Im Bereich Kamera unterstützt der Snapdragon 835 erstmals zwei Sensoren mit jeweils bis zu 16 Megapixel, um den neuen Bedürfnissen der OEMs gerecht zu werden. Alternativ kann nur ein Sensor mit bis zu 32 Megapixel verbaut werden. Neu ist der Spectra-180-Bildprozessor (ISP), der für die Verarbeitung der vom Sensor gelieferten RAW-Bildinformationen zuständig ist. Qualcomm übernimmt ab Werk etwa 80 Prozent der Voreinstellungen für die Entwicklung des Bildes, Smartphone-Hersteller verwenden die restlichen 20 Prozent, um den Bildern ihre individuelle Charakteristik zu geben und um sich von der Konkurrenz abzusetzen respektive zu unterscheiden.

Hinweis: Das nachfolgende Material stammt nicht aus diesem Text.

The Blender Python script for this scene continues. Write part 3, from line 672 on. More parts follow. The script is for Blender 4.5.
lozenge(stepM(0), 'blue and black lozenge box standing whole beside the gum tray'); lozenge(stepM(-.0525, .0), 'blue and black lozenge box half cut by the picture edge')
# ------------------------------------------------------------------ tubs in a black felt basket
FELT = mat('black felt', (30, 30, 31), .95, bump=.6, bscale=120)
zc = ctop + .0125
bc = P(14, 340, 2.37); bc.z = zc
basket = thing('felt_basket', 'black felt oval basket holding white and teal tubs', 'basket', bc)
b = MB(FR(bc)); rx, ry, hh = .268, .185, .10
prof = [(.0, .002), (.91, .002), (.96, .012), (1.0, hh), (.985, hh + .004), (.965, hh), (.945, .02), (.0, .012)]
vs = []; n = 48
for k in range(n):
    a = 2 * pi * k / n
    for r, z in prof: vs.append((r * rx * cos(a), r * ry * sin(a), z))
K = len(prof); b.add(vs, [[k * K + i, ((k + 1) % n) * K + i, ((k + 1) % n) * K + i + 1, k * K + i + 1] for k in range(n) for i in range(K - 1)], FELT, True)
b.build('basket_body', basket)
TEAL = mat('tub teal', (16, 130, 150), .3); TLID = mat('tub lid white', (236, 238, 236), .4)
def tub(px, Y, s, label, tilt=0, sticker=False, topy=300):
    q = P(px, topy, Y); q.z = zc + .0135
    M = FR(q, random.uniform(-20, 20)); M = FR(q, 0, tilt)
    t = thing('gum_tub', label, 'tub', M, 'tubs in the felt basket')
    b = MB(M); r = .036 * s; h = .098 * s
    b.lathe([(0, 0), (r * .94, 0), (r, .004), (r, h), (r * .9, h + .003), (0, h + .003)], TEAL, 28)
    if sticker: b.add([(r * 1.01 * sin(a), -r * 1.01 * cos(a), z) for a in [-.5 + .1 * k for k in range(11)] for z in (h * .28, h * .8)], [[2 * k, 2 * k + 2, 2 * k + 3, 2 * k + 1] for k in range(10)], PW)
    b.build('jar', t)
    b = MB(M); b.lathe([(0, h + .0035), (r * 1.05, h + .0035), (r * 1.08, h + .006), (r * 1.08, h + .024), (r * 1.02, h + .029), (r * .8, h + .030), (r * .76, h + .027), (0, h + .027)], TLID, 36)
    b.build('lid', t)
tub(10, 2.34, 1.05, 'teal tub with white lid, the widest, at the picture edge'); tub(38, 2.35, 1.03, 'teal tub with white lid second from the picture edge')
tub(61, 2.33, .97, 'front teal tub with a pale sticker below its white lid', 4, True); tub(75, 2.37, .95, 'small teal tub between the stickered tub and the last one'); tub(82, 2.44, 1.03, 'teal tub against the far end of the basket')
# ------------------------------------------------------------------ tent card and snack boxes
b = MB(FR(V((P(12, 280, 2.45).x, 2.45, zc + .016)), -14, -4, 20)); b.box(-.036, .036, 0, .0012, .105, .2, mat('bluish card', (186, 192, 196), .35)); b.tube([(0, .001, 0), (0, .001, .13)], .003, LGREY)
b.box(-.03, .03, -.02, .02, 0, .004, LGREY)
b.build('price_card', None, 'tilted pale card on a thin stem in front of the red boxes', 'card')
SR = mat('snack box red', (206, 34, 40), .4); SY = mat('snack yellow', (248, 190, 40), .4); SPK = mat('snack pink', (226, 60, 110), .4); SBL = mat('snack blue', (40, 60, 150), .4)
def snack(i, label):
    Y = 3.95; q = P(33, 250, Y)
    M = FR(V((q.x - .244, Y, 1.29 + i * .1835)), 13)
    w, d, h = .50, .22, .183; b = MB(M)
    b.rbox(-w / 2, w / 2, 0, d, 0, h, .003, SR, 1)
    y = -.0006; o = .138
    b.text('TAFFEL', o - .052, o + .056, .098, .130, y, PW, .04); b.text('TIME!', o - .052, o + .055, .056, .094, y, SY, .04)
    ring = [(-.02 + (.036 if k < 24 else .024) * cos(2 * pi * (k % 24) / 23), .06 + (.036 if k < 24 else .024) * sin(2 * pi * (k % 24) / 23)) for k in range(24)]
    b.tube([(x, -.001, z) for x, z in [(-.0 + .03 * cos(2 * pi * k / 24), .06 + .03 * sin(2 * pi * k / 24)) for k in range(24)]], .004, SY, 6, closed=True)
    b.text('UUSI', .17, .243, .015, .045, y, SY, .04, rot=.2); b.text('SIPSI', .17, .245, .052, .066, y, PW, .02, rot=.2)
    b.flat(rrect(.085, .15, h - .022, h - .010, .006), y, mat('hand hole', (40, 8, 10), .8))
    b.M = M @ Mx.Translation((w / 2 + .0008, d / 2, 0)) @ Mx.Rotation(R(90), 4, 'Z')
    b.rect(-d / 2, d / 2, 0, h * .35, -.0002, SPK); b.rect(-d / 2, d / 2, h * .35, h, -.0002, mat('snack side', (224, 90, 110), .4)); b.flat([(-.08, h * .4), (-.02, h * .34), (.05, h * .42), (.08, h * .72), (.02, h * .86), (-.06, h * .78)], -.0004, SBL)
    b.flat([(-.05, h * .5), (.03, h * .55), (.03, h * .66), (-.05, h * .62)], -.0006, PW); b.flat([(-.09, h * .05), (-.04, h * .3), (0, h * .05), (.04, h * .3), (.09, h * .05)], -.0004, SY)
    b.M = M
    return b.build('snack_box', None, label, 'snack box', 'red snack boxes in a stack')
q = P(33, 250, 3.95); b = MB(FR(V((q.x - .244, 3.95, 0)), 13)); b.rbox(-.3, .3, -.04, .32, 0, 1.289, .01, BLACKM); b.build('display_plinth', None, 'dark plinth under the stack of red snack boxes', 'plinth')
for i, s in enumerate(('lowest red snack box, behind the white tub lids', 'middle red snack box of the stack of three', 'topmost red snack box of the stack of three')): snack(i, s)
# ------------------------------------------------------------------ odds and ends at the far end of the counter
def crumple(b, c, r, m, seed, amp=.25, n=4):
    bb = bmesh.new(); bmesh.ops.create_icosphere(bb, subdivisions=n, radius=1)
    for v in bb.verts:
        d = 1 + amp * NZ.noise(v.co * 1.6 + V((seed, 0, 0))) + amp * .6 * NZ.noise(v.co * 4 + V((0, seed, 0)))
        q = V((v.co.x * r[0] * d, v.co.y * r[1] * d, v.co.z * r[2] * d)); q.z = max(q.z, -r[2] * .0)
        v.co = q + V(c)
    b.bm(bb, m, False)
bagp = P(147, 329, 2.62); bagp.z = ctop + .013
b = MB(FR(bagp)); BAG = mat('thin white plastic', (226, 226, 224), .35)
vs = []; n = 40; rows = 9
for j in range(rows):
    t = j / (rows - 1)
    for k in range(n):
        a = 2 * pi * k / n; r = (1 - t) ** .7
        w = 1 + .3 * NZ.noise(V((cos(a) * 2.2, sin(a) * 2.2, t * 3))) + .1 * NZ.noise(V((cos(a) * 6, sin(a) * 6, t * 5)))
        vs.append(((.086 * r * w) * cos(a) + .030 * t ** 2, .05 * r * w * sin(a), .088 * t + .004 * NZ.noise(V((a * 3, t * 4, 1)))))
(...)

Qualcomm Snapdragon 835 im Image-Lab

VP9 als neuer Codec

Der ISP unterstützt hybride Autofokussysteme, optischen Zoom, Hardware-beschleunigte Gesichtserkennung und HDR-Videoaufnahmen. Für 4K-Videoaufnahmen sind nach wie vor maximal 30 und noch keine 60 FPS möglich. Der elektronische Bildstabilisator der dritten Generation soll für wackelfreie Aufnahmen im Videomodus sorgen. Zu den unterstützen Codecs gesellt sich neben H.264 und H.265 jetzt auch VP9.

Haven-Plattform erweitert

Qualcomms Sicherheits-Plattform nennt sich Haven und wurde für den Snapdragon 835 um eine Token-basierende Authentifizierung für das drahtlose Bezahlen per Smartphone ergänzt, das außerhalb von Deutschland stetig beliebter wird. Neu ist zudem die sogenannte Secure Camera, die vom Objektiv bis zum Secure Element des Chips eine verschlüsselte Abwicklung der Gesichts- und Iriserkennung realisieren soll.